Silver is falling despite gold’s resilience
Silver (XAG/USD) struggled to keep pace with gold, trading around $30.96 after hitting an intraday low of $30.87. While geopolitical tensions and expectations for Fed rate cuts have supported gold, silver remains more sensitive to shifts in economic sentiment and market risk appetite, which have contributed to the weaker performance.
Rising US Treasury yields and the strength of the dollar have put further pressure on silver as the metal competes with interest-earning assets. Despite these headwinds, analysts note that silver tends to follow gold’s trajectory, albeit with increased volatility during periods of uncertainty.
US inflation and strong dollar determine market sentiment
On the economic front, the US Consumer Price Index (CPI) rose 2.7% year-on-year in November, slightly above October’s 2.6%. The core CPI, excluding food and energy, rose to 3.3%, indicating continued inflationary pressures. Moreover, the Producer Price Index (PPI) rose 0.4% in November, further indicating inflation concerns.
While markets have priced in a 25 basis point rate cut at next week’s Federal Open Market Committee (FOMC) meeting, the dollar has remained strong thanks to robust bond yields and safe-haven demand. These dynamics have limited upside potential for gold, even as geopolitical tensions drive investors toward safe assets.

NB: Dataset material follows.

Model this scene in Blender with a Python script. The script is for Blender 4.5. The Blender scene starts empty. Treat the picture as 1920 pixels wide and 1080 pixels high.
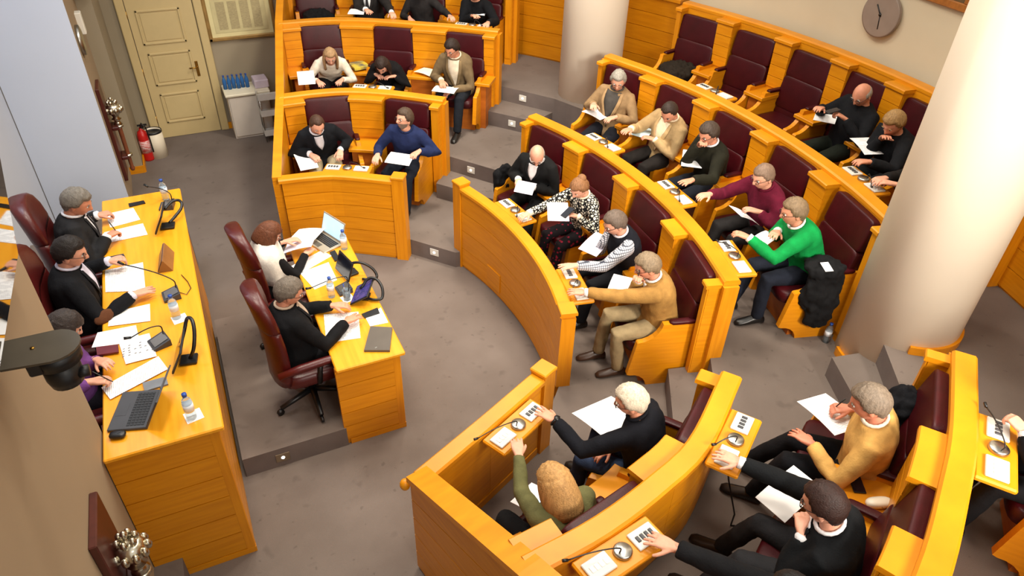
import bpy, bmesh, math, random
from mathutils import Vector, Matrix, noise
random.seed(7)
PI=math.pi
scn=bpy.context.scene
COL=scn.collection
# ---------------------------------------------------------------- camera
CAMH=4.6; FPX=1321.735
RW=((0.90605369,-0.23146409,0.35424721),(-0.42230212,-0.54795475,0.72208484),(0.02697473,-0.80384698,-0.5942242))
cam=bpy.data.objects.new('camera',bpy.data.cameras.new('camera')); COL.objects.link(cam)
cam.data.sensor_width=36; cam.data.lens=FPX/1920*36; cam.data.clip_start=.05
cam.matrix_world=Matrix(((RW[0][0],-RW[0][1],-RW[0][2],0),(RW[1][0],-RW[1][1],-RW[1][2],0),(RW[2][0],-RW[2][1],-RW[2][2],CAMH),(0,0,0,1)))
scn.camera=cam
def at(px,py,z):
    c=(px-960,py-540,FPX); r=[sum(RW[i][k]*c[k] for k in range(3)) for i in range(3)]
    t=(z-CAMH)/r[2]; return Vector((r[0]*t,r[1]*t,z))
# ---------------------------------------------------------------- world, lights, exposure
scn.view_settings.view_transform='Standard'; scn.view_settings.look='None'
scn.view_settings.gamma=1; scn.view_settings.use_curve_mapping=False
scn.view_settings.exposure=0.2
W=bpy.data.worlds.new('world'); scn.world=W; W.use_nodes=True
W.node_tree.nodes['Background'].inputs[0].default_value=(1,.96,.90,1)
W.node_tree.nodes['Background'].inputs[1].default_value=0.72
def area(name,loc,size,power,color,rot=(0,0,0),sy=None):
    l=bpy.data.lights.new(name,'AREA'); l.energy=power; l.color=color; l.size=size
    if 'ceiling' in name: l.spread=math.radians(120)
    if sy: l.shape='RECTANGLE'; l.size_y=sy
    o=bpy.data.objects.new(name,l); o.location=loc; o.rotation_euler=rot; COL.objects.link(o); return o
WARM=(1,.905,.76)
for i,(x,y,p) in enumerate(((-.1,4.1,46),(0.5,6.4,38),(2.7,2.4,38),(2.8,5.0,60),(2.9,7.6,84),(3.9,3.6,32),(3.7,6.4,30),(1.8,1.0,14))):
    area('ceiling_lamp',(x,y,6.2),.7,p,WARM)
area('recess_daylight_fill',(-1.35,6.6,5.2),.8,42,(.70,.83,1),(math.radians(24),0,0))  # added cool fill, stands in for window daylight on the white wall
for gx,gp in((1.6,75),(3.8,430)): area('front_fill',(gx,-2.9,4.9),1.5,gp,(1,.92,.80),(math.radians(70),0,math.radians(-24))).data.spread=math.radians(95)  # unseen fills added behind the camera to brighten columns and upright faces
# ---------------------------------------------------------------- materials
MATS={}
def srgb(r,g,b):
    f=lambda c:(c/12.92 if c<=.04045 else ((c+.055)/1.055)**2.4)
    return (f(r/255),f(g/255),f(b/255),1)
def mat(name,rgb,rough=.6,metal=0,var=.12,scale=(9,9,9),bump=0,bscale=None,spec=.5,emit=0,trans=0,rgb2=None,det=3,coat=0,rand=0):
    if name in MATS: return MATS[name]
    m=bpy.data.materials.new(name); m.use_nodes=True; nt=m.node_tree; N=nt.nodes; L=nt.links
    b=N['Principled BSDF']; c=srgb(*rgb)
    b.inputs['Roughness'].default_value=rough; b.inputs['Metallic'].default_value=metal
    b.inputs['Specular IOR Level'].default_value=spec
    if coat: b.inputs['Coat Weight'].default_value=coat; b.inputs['Coat Roughness'].default_value=.15
    if trans: b.inputs['Transmission Weight'].default_value=trans; b.inputs['IOR'].default_value=1.2
    tc=N.new('ShaderNodeTexCoord'); mp=N.new('ShaderNodeMapping'); mp.inputs['Scale'].default_value=scale
    L.new(tc.outputs['Object'],mp.inputs['Vector'])
    nz=N.new('ShaderNodeTexNoise'); nz.inputs['Scale'].default_value=1; nz.inputs['Detail'].default_value=det
    L.new(mp.outputs['Vector'],nz.inputs['Vector'])
    mx=N.new('ShaderNodeMix'); mx.data_type='RGBA'
    c2=srgb(*rgb2) if rgb2 else None
    mx.inputs[6].default_value=c if c2 else tuple(v*(1-var) for v in c[:3])+(1,)
    mx.inputs[7].default_value=c2 if c2 else tuple(min(1,v*(1+var)) for v in c[:3])+(1,)
    rp=N.new('ShaderNodeMapRange'); rp.inputs[1].default_value=.34; rp.inputs[2].default_value=.66
    L.new(nz.outputs['Fac'],rp.inputs[0]); L.new(rp.outputs[0],mx.inputs[0])
    out=mx.outputs[2]
    if rand:
        oi=N.new('ShaderNodeObjectInfo'); mr=N.new('ShaderNodeMapRange'); mr.inputs[3].default_value=1-rand; mr.inputs[4].default_value=1+rand
        L.new(oi.outputs['Random'],mr.inputs[0]); hs=N.new('ShaderNodeHueSaturation'); L.new(mr.outputs[0],hs.inputs['Value']); L.new(out,hs.inputs['Color']); out=hs.outputs['Color']
    L.new(out,b.inputs['Base Color'])
    if emit: L.new(out,b.inputs['Emission Color']); b.inputs['Emission Strength'].default_value=emit
    if bump:
        n2=N.new('ShaderNodeTexNoise'); n2.inputs['Scale'].default_value=bscale or 40; n2.inputs['Detail'].default_value=2
        L.new(tc.outputs['Object'],n2.inputs['Vector'])
        bp=N.new('ShaderNodeBump'); bp.inputs['Strength'].default_value=bump; bp.inputs['Distance'].default_value=.01
        L.new(n2.outputs['Fac'],bp.inputs['Height']); L.new(bp.outputs['Normal'],b.inputs['Normal'])
    MATS[name]=m; return m
WOOD=mat('honey_oak',(202,126,10),.38,0,scale=(3,3,40),rgb2=(215,140,16),det=5,spec=.4,rand=.06)
WOODV=mat('honey_oak_upright_grain',(200,124,10),.38,0,scale=(40,40,3),rgb2=(213,138,16),det=5,spec=.4,rand=.05)
TOPW=mat('desk_top_oak',(228,152,24),.3,0,scale=(30,2,2),rgb2=(236,164,36),det=4,spec=.5)
LEA=mat('burgundy_leather',(56,6,12),.4,0,var=.16,scale=(7,7,7),bump=.12,bscale=160,spec=.28)
LEA2=mat('oxblood_chair_leather',(76,18,17),.33,0,var=.14,scale=(6,6,6),bump=.1,bscale=160)
CARP=mat('taupe_carpet',(108,97,90),.96,0,scale=(1.6,1.6,1.6),rgb2=(119,108,101),bump=.35,bscale=260,spec=.1,det=8)
def stains(m):
    nt=m.node_tree;N=nt.nodes;L=nt.links;b=N['Principled BSDF']; tc=[n for n in N if n.type=='TEX_COORD'][0]; cur=b.inputs['Base Color'].links[0].from_socket
    for sc,lo,hi,k in((5.5,.64,.72,.84),(14,.68,.74,.78),(.9,.55,.75,.92)):
        n=N.new('ShaderNodeTexNoise'); n.inputs['Scale'].default_value=sc; n.inputs['Detail'].default_value=2; L.new(tc.outputs['Object'],n.inputs['Vector'])
        r=N.new('ShaderNodeMapRange'); r.inputs[1].default_value=lo; r.inputs[2].default_value=hi; r.inputs[3].default_value=1; r.inputs[4].default_value=k; L.new(n.outputs['Fac'],r.inputs[0])
        h=N.new('ShaderNodeHueSaturation'); L.new(r.outputs[0],h.inputs['Value']); L.new(cur,h.inputs['Color']); cur=h.outputs['Color']
    L.new(cur,b.inputs['Base Color'])
stains(CARP)
RISE=mat('riser_carpet',(108,98,94),.96,0,var=.08,scale=(5,5,5),bump=.3,bscale=240,spec=.1)
COLM=mat('lit_cream_plaster',(238,227,208),.85,0,var=.02,scale=(1.5,1.5,1.5),bump=.03,bscale=120,spec=.2)  # same plaster as the wall, lightened: brighter light on columns painted in
WALLM=mat('dimmed_cream_plaster',(206,194,168),.85,0,var=.03,scale=(1.5,1.5,1.5),bump=.03,bscale=120,spec=.2)  # same plaster as the columns, darkened: the wall's dimmer light painted in
GREYW=mat('grey_plaster',(150,138,116),.85,0,var=.03,scale=(1.5,1.5,1.5),spec=.2)
WHITEW=mat('daylight_tinted_white_panel',(198,204,216),.7,0,var=.02,scale=(1,1,1),spec=.25)  # white wall with the blue of daylight mixed into its colour
PIERM=mat('tan_plaster',(160,140,114),.8,0,var=.03,scale=(1.4,1.4,1.4),spec=.2)
DOORM=mat('ivory_door_paint',(196,174,124),.45,0,var=.02)
BLACK=mat('black_plastic',(18,18,20),.4,0,var=.1)
DGREY=mat('dark_grey_plastic',(58,58,62),.45,0,var=.08)
STEEL=mat('brushed_steel',(176,174,168),.3,1,var=.06)
SILV=mat('silver_metal',(206,198,178),.22,1,var=.1,scale=(30,30,30))
BRASS=mat('brass',(170,130,60),.3,1)
PAPER=mat('white_paper',(246,246,246),.75,0,var=.015)
LILAC=mat('lilac_paper',(226,220,236),.75,0,var=.02)
CREAMP=mat('cream_paper',(246,240,206),.75,0,var=.02)
INK=mat('print_ink',(120,120,124),.8,0,var=.1)
GOLDF=mat('gilt_frame',(150,118,66),.4,.3,var=.15)
DWOOD=mat('mahogany',(74,30,22),.35,0,var=.2,scale=(14,14,3),det=4)
SCREENB=mat('blue_screen',(170,206,236),.3,0,var=.04,emit=.75)
SCREEND=mat('dark_screen',(16,20,34),.12,0,var=.2,spec=.7)
BOTM=mat('bottle_plastic',(214,228,238),.08,0,var=.02,trans=.85,spec=.6)
BOTL=mat('bottle_label',(226,232,240),.5,0,var=.05)
BLUE=mat('blue_cap',(34,74,158),.4,0,var=.05)
BOTBL=mat('blue_bottle_plastic',(70,130,200),.15,0,var=.05,trans=.4)
RED=mat('extinguisher_red',(188,26,24),.35,0,var=.05)
CLOCKM=mat('clock_face_grey',(142,126,114),.6,0,var=.05)
LAMPM=mat('lamp_lens',(255,250,236),.4,0,var=0,emit=4)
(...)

Gold remains a focal point for traders navigating uncertain markets, while silver’s performance underlines its sensitivity to changing economic and geopolitical landscapes.
Short-term forecasting
The gold price remains stable at $2,688, supported by safe haven demand and expectations of a Fed rate cut. Key resistance at $2,701; Support remains at $2,675 amid cautious sentiment.